→ SHORT PROBLEM
Quote every line from the top of the listing down to and including the line that contains "scene.camera = cam".

→ DATA LINES
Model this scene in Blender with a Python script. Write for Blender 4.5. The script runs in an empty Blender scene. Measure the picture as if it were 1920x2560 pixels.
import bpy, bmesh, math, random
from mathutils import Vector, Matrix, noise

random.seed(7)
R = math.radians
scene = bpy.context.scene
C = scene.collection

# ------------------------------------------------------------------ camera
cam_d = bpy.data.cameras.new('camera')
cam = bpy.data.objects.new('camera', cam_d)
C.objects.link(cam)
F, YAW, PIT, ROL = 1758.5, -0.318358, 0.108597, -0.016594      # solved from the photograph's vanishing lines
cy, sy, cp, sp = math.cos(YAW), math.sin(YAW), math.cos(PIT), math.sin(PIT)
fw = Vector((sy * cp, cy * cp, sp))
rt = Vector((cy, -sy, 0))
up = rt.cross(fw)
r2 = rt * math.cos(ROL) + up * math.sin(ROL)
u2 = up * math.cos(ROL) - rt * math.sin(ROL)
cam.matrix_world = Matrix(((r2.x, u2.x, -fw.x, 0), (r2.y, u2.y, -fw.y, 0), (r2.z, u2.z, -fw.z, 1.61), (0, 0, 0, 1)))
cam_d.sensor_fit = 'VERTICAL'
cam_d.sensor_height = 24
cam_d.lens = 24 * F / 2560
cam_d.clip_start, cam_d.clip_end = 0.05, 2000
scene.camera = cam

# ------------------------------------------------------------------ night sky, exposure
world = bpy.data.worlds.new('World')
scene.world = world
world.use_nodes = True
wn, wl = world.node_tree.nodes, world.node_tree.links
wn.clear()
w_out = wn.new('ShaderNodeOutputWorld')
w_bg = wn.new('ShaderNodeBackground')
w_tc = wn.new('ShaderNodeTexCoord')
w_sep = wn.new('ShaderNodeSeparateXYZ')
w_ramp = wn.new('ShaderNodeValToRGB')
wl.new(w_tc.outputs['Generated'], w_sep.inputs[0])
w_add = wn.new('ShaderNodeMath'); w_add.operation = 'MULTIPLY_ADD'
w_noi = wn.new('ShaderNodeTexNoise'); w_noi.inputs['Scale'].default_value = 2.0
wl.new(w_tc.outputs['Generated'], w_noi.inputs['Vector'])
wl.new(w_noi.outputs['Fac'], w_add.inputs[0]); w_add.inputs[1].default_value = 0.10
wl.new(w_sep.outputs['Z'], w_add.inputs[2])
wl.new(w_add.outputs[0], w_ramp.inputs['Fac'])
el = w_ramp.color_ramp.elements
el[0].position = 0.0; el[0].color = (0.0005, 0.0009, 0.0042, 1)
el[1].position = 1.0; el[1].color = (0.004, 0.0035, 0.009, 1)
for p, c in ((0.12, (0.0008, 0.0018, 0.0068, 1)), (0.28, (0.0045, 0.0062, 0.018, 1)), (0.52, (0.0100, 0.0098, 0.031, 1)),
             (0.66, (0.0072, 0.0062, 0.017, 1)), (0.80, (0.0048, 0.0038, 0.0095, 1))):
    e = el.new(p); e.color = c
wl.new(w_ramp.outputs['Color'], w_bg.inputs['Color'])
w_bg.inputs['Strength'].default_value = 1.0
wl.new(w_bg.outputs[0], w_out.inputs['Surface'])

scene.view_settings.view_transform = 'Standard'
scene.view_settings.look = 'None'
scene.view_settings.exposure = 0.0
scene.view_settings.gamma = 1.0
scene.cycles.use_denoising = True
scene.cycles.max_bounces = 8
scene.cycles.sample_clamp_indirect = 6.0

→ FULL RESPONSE
Model this scene in Blender with a Python script. Write for Blender 4.5. The script runs in an empty Blender scene. Measure the picture as if it were 1920x2560 pixels.
import bpy, bmesh, math, random
from mathutils import Vector, Matrix, noise

random.seed(7)
R = math.radians
scene = bpy.context.scene
C = scene.collection

# ------------------------------------------------------------------ camera
cam_d = bpy.data.cameras.new('camera')
cam = bpy.data.objects.new('camera', cam_d)
C.objects.link(cam)
F, YAW, PIT, ROL = 1758.5, -0.318358, 0.108597, -0.016594      # solved from the photograph's vanishing lines
cy, sy, cp, sp = math.cos(YAW), math.sin(YAW), math.cos(PIT), math.sin(PIT)
fw = Vector((sy * cp, cy * cp, sp))
rt = Vector((cy, -sy, 0))
up = rt.cross(fw)
r2 = rt * math.cos(ROL) + up * math.sin(ROL)
u2 = up * math.cos(ROL) - rt * math.sin(ROL)
cam.matrix_world = Matrix(((r2.x, u2.x, -fw.x, 0), (r2.y, u2.y, -fw.y, 0), (r2.z, u2.z, -fw.z, 1.61), (0, 0, 0, 1)))
cam_d.sensor_fit = 'VERTICAL'
cam_d.sensor_height = 24
cam_d.lens = 24 * F / 2560
cam_d.clip_start, cam_d.clip_end = 0.05, 2000
scene.camera = cam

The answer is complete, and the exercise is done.